How does the ratio of tungsten carbide (WC) to cobalt (Co) in cemented carbide button bits affect their performance?

The ratio of tungsten carbide (WC) and cobalt (Co) in cemented carbide button bits has the following impacts on their performance:

Hardness: Tungsten carbide is a hard phase with extremely high hardness. An increase in the cobalt content will lead to a decrease in the hardness of the alloy. For example, when the cobalt content in industrial WC-Co alloys increases from 2% to 25%, the hardness of the alloy in HRA decreases from 93 to around 86. Approximately, for every 3% increase in cobalt, the hardness of the alloy decreases by 1 degree.

Toughness: Cobalt, as a binder, can closely connect tungsten carbide particles together, providing good toughness. As the cobalt content increases, the toughness of the alloy will be enhanced, and the impact resistance will be improved. Most of the cemented carbide alloys used in mines are coarse-grained alloys with a relatively high cobalt content, in order to obtain better impact toughness to adapt to harsh working environments.

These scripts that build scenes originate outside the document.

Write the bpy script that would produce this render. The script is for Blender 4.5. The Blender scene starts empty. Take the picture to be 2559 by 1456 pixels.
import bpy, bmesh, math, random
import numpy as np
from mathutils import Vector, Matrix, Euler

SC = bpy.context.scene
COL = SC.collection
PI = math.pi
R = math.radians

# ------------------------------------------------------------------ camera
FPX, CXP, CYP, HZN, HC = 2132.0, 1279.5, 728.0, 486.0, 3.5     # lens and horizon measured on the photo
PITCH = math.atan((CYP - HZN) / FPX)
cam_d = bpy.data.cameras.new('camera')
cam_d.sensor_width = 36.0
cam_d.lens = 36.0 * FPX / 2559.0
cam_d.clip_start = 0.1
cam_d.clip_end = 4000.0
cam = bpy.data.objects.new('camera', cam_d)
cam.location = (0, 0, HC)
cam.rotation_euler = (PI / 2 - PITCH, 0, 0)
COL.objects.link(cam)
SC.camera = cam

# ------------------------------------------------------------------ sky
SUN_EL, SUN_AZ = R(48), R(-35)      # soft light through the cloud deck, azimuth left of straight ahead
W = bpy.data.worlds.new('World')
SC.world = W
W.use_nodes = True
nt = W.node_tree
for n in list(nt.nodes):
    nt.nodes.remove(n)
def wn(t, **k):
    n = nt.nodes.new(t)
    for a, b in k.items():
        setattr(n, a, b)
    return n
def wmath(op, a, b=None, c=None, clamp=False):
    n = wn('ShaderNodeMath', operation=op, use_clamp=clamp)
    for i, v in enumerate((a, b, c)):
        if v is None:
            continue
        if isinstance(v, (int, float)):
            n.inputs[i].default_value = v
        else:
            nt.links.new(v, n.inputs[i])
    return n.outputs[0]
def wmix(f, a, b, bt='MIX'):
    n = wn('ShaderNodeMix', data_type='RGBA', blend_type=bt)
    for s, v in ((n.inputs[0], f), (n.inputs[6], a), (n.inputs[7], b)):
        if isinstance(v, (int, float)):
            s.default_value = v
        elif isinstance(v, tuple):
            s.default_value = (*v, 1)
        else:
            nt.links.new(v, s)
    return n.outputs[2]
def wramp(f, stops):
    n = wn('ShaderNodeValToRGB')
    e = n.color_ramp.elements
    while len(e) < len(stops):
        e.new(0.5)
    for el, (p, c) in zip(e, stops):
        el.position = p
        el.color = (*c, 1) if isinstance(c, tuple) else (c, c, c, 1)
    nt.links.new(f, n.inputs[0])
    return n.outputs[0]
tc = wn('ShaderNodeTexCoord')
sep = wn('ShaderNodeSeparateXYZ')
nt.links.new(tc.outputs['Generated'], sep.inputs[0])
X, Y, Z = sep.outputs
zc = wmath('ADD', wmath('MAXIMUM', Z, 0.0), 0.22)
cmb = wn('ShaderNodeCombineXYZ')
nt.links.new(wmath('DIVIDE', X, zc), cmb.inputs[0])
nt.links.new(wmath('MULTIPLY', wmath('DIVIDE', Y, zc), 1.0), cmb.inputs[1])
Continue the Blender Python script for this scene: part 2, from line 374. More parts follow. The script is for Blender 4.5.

Flexural Strength: Generally speaking, within a certain range, the flexural strength of the alloy increases with the increase of the cobalt content. However, when the cobalt content exceeds 25%, the flexural strength instead decreases with the increase of the cobalt content. For industrially produced WC-Co alloys, within the cobalt content range of 0-25%, the flexural strength usually increases with the increase of the cobalt content.

Compressive Strength: The compressive strength of WC-Co alloys decreases with the increase of the cobalt content in the alloy, and increases with the refinement of the tungsten carbide phase grains in the alloy. Therefore, fine-grained alloys with a low cobalt content have a higher compressive strength.

Wear Resistance: A high content of tungsten carbide results in good wear resistance of the alloy. Since tungsten carbide itself has extremely high hardness and wear resistance, it is a key factor for the wear resistance of cemented carbide button bits. If the cobalt content is too high, the relative content of tungsten carbide in the alloy will decrease. During the wear process, the softer cobalt phase is more likely to be worn away, thus reducing the overall wear resistance.

Elastic Modulus: Due to the high elastic modulus value of tungsten carbide, WC-Co alloys also have a high elastic modulus. The elastic modulus decreases with the increase of the cobalt content in the alloy.

Thermal Conductivity and Coefficient of Thermal Expansion: WC-Co alloys have a relatively high thermal conductivity, and the thermal conductivity is generally only related to the cobalt content in the alloy, increasing with the decrease of the cobalt content; the linear coefficient of thermal expansion increases with the increase of the cobalt content.